The next job was to find one. The party started a drive hundreds of miles south towards Joshua Tree National Park, where the trees grow close together in abundance. They never got that far. A short way down highway 190, someone spotted a rare single tree. The band decamped, walked into the desert, posed for some shots, then went on their way. “It was all fairly spontaneous,” says guitarist The Edge. Their notoriously grim expressions on the cover photos reflected the fact that they were freezing the whole time, having taken off their coats to pose in temperatures barely above zero. “The look we were going for was a displaced European immigrant arriving in the desert,” says bassist Adam Clayton.

The cover design was completed by Averill in an established U2 graphic style, framed to lend it a cinematic scale. The chosen photo for the front was taken at Zabriskie Point, as it was felt too literal to feature the tree on the front. The band are clumped tightly together, with Bono in profile, staring off into the distance. The tone is almost mythic. “The desert is a transitional place,” says The Edge. “It doesn’t have a kind of right or wrong, nor any kind of strong personality. For us, it was like a journey through this neutral ground, to get where we were going.” The result was one of the last great sleeves of the vinyl age, with smaller, uglier designs for the original CD and cassette versions, focusing on the band rather than the expansive landscape.

What is the music like?

The sound is as monumental as the cover suggests: thunderous bass and drums adorned with epic guitars echoing to infinity. U2’s roaring anthems span the dreamy quest of Where the Streets Have No Name, soaring gospel of I Still Haven’t Found What I’m Looking For, romantic desperation of With or Without You and brutal assault of Bullet the Blue Sky. It was one of the definitive rock albums of the decade, bringing a new sense of purpose to guitar music in an age of synth pop. It remains U2’s biggest-selling album. A 30th-anniversary revival was the highest-grossing tour in the world in 2017.

What is its legacy?

Bono grew increasingly irritated by the seriousness of the image U2 had saddled themselves with. By the time of Achtung Baby (1991), with its kaleidoscopic full-colour Corbijn sleeve, Bono was dressing like a cartoon rocker, disguising his crusading idealism with humour and talking about “chopping down The Joshua Tree”.

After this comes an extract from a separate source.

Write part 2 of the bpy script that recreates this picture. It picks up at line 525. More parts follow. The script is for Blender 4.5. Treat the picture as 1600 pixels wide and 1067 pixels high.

Sadly, it seems, some fans may have taken this almost literally. The site of the inner sleeve photo became a place of pilgrimage for U2 fans, who would break off parts of the tree, until it expired around 2000. Today, its massive desiccated trunk and gnarled branches still lie surrounded by tributes, trinkets and personal messages. A concrete plaque lies in the desert ground, asking, “Have you found what you’re looking for?”